Refrigerant Shortage Driving AC Repair Costs Up
The soaring cost of some refrigerants will mean sharply higher air-conditioner repair costs this spring, experts say, adding a bit of gloom to this week’s early bloom.
The refrigerant known as R-22 is being phased out because it eats Earth’s protective ozone layer. R-22 air conditioners were made until 2010, and millions still operate.
But owners who need to replace leaked refrigerant this year are in for a nasty surprise: R-22 prices have tripled since January. Homeowners who would have paid $100 to recharge an R-22 system last year can now expect to pay $300 to $350, says an industry group, the Air Conditioning Contractors of America.
It could get much worse, as Charlotte’s Tracy Lee found Friday.
An evaporator coil rusted in one of his home’s cooling units, installed in 2005, and leaked its refrigerant. The repair technician “said the most expensive part of the repair was the refrigerant,” Lee said.
He barely exaggerated. The $1,958 estimate included five pounds of R-22 at $188 a pound, nearly half the repair cost.
Industry officials expect the price spike to smooth out over time – but not before July, in the depths of hot weather.
“In the meantime, I’m going to be caught in the crosshairs,” said Lee, whose house has two other air conditioning units of the same vintage.
AC service companies are scrambling to make sure they can serve their customers.
“For customers, it means they’re going to pay a lot more than they did last year,” said Morris-Jenkins owner Dewey Jenkins, “and going into the summer no one knows, there might not be enough” R-22.
Jenkins’ company, sensing trouble, stockpiled enough R-22 to take care of its customers who are under maintenance contracts. Jenkins estimated that a typical service call might cost an extra $80 to $120 this year.
Replacing a unit’s full R-22 charge with the newer alternative called R-410A, he said, would cost $1,000 to $1,200.
Brothers’ Roger Costner said his company is still working on pricing, but estimates a typical service call might cost an extra $50 this spring. He does not expect suppliers to run out of R-22 because he anticipates it to be increasingly recycled.
But AC experts say some customers will be faced with hard choices about older R-22 units with serious problems such as leaking components.
“Our thinking is if they do have a major issue with their system, they really should consider paying for a new system,” Costner said. New units will cool more efficiently and are likely to have longer warranties than older ones, he said, helping recoup their costs.
Josh Franks learned Friday that he falls into that unfortunate group. Franks paid $289 to recharge the R-22 in his 12-year-old air-conditioning unit, for the second time in two years.
With a slow leak in the unit, Franks said, “it looks like I’ll have to spend a whole lot more to put in a whole new system.” The repairman quoted a new system at $5,500.
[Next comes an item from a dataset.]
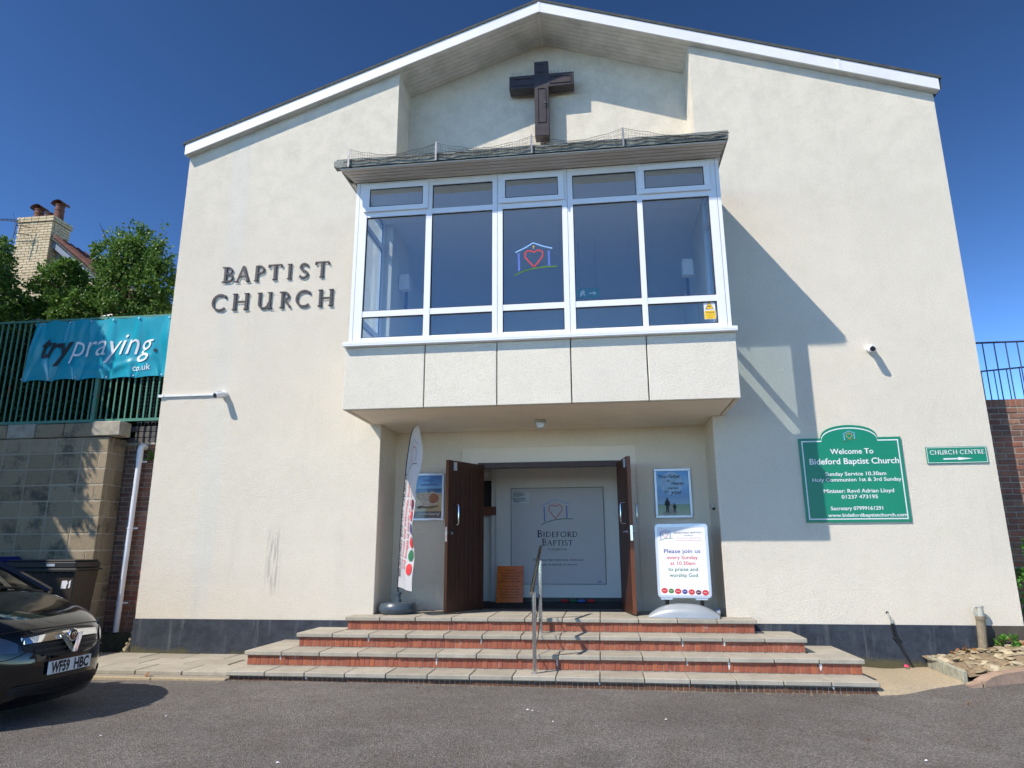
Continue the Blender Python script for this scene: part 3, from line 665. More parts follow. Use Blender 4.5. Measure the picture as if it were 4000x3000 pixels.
# orange sign leaning on the wall
OS = thing('orange_sign', 'orange laminated welcome sign propped on the vestibule floor', 'sign')
g = MB(); g.prism_x([(2.28, .67), (2.30, .67), (2.435, 1.262), (2.415, 1.262)], 4.488, 4.935); g.build('sign_sheet', MT['orange'], OS)
def lean(v): t = (v.z-.67)/.592; return Vector((v.x, 2.276+.135*t, v.z))
yy = 0
for s_, a, b, z in (('Welcome', 4.625, 4.80, 1.185), ("We're sorry if you find it", 4.53, 4.90, 1.137), ('difficult to access the', 4.56, 4.87, 1.090), ('church via the stairs,', 4.56, 4.86, 1.045), ('please go up the slope', 4.53, 4.89, 1.0), ('to the right of these', 4.56, 4.85, .925), ('doors then back along', 4.53, 4.88, .88), ('the path to our other', 4.55, 4.87, .835), ('entrance where a warm', 4.53, 4.89, .79), ('welcome awaits you', 4.55, 4.86, .745)):
    text_fit(s_, a, b, z, .022, 0, MT['brown_ink'], OS, fn=lean, bold=.01)
MTT = MB().box(4.55, 6.4, 1.05, 2.2, .670, .682).build('door_mat', MT['mat']); tag(MTT, 'black mat lying on the vestibule floor inside open doors', 'mat')
# stones row under board
for k, (x, m_) in enumerate(((5.62, 'red_ink'), (5.76, 'green_ink'), (5.90, 'blue_ink'), (6.06, 'red_ink'))):
    g = MB(); g.lathe([(.01, 0), (.05, .012), (.055, .03), (.03, .05), (.004, .055)], (0, 0, 0), 10, 1.25, .8)
    o = link('painted_pebble', g.mesh('painted_pebble', MT[m_], True), loc=(x, 2.42, .67)); tag(o, ['red painted pebble nearest the orange sign', 'green painted pebble on the vestibule floor', 'blue painted pebble on the vestibule floor', 'red painted pebble nearest the right door'][k], 'pebble', 'painted pebbles under the welcome board')

# cross
CR = thing('wooden_cross', 'dark brown wooden cross mounted high in the gable recess', 'cross')
cx0, cx1, az0, az1, zt, zb_ = 5.402, 5.640, 9.055, 9.308, 9.556, 8.142
g = MB(); yA, yB = .40, .60
g.prism_y([(cx0, zb_), (cx1, zb_), (cx1, az0), (6.063, az0+.012), (6.063, az1), (cx1, az1), (cx1, zt), (cx0, zt), (cx0, az1), (4.978, az1), (4.978, az0), (cx0, az0)], yA, yB); g.build('cross_body', MT['crosswood'], CR, bevel=.006)
for (a, b, c, d) in ((cx0+.05, cx1-.05, zb_+.24, az0-.02), (cx1+.02, 6.02, az0+.055, az1-.06), (5.02, cx0-.02, az0+.055, az1-.06), (cx0+.05, cx1-.05, az1+.03, zt-.05)):
    g = MB(); t = .010
    for q in ((a, b, c, c+t), (a, b, d-t, d), (a, a+t, c+t, d-t), (b-t, b, c+t, d-t)): g.box(q[0], q[1], yA-.012, yA+.002, q[2], q[3])
    g.build('moulding', MT['crosswood'], CR)
g = MB(); g.box(cx1-.075, cx1-.045, yA-.03, yA, 8.72, 8.745); g.box(cx1-.065, cx1-.05, yA-.022, yA, 8.67, 8.78); g.build('latch', MT['wire'], CR)
g = MB()
for i in range(12): x = 5.02+i*.033 if i < 6 else 5.68+(i-6)*.062; g.tube([(x, .46, az1), (x+.006, .45, az1+.11)], .0022, 3)
g.build('bird_spikes', MT['wire'], CR, kind='stuff')
g = MB(); g.tube([(5.56, .5, 8.142), (5.56, .5, 8.03), (5.60, .655, 8.0)], .012, 6); g.build('conduit_bend', MT['paleedge'], CR)

# facade lettering
LT = thing('wall_lettering', 'raised charcoal letters reading BAPTIST CHURCH on cream wall', 'lettering')
rows = [('B', .420, .600, 5.672, 5.928), ('A', .640, .885, 5.668, 5.935), ('P', .945, 1.120, 5.668, 5.925), ('T', 1.180, 1.412, 5.670, 5.930), ('I', 1.490, 1.585, 5.670, 5.922), ('S', 1.690, 1.855, 5.668, 5.926), ('T', 1.953, 2.185, 5.672, 5.934),
        ('C', .278, .535, 5.196, 5.470), ('H', .625, .905, 5.198, 5.466), ('U', 1.035, 1.290, 5.194, 5.462), ('R', 1.412, 1.592, 5.195, 5.460), ('C', 1.665, 1.918, 5.193, 5.468), ('H', 2.032, 2.284, 5.190, 5.460)]
for ch, a, b, z0, z1 in rows:
    g = MB(); glyph(g, ch, a, z0, b-a, z1-z0, -.006, .020, .92); g.build('letter', MT['letter'], LT, label=f'raised letter {ch}')
# CCTV
def camera_obj(x, z, label, conduit):
    K = thing('security_camera', label, 'camera', 'white wall security cameras')
    g = MB(); g.lathe([(.052, 0), (.052, -.05), (.035, -.055)], (x, -.0, z), 18, ax='y'); g.build('mount', MT['upvc'], K, smooth=True)
    g = MB(); d = Vector((-.30, -.9, -.32)).normalized(); a = Vector((x+.02, -.05, z+.0))
    P = [a, a+d*.03, a+d*.17, a+d*.175]; g.tube(P, [.03, .043, .045, .040], 16); g.build('housing', MT['upvc'], K, smooth=True)
    g = MB(); g.tube([a+d*.176, a+d*.180], [.034, .034], 16); g.build('lens', MT['black'], K)
    g = MB(); g.tube([a+d*.05+Vector((0, 0, .047)), a+d*.20+Vector((0, 0, .050))], .012, 8); g.build('hood', MT['upvc'], K)
    return K
camera_obj(.640, 3.84, 'white wall camera at the end of the conduit near BAPTIST CHURCH lettering', 1)
camera_obj(9.990, 4.18, 'small white wall camera above the green welcome sign', 0)
g = MB(); g.box(XL-.03, .60, -.030, -.0, 3.832, 3.856); g.box(XL-.035, XL+.05, -.036, .03, 3.826, 3.866); g.box(.10, .105, -.034, -.0, 3.822, 3.866)
tag(g.build('conduit', MT['upvc']), 'thin white cable conduit running from wall corner to camera', 'conduit')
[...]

The industry has known for years that R-22 supplies would slowly shrink under terms of a 1987 international agreement on ozone-depleting chemicals. The Environmental Protection Agency sets new manufacturing limits about every five years.
But even a year ago, the refrigerant was plentiful and selling at record lows.
“Nobody really knows how much is out there, or how we got from a glut to uncertainty” about supplies, said Charlie McCrudden, vice president for government relations at the Air Conditioning Contractors of America.
Last August the EPA, prompted by a lawsuit, proposed reducing manufacturing volumes this year. In December, the agency proposed cutting manufacturing capacity by up to 47 percent for 2012 to 2014, in part to encourage reuse of existing stocks.
That created “a frenzy” that drove prices upward, McCrudden said. He predicts it will be July before the issue is settled.
“I think everybody got spooked,” he said. “I don’t think EPA intended to create this type of price spike and upheaval.”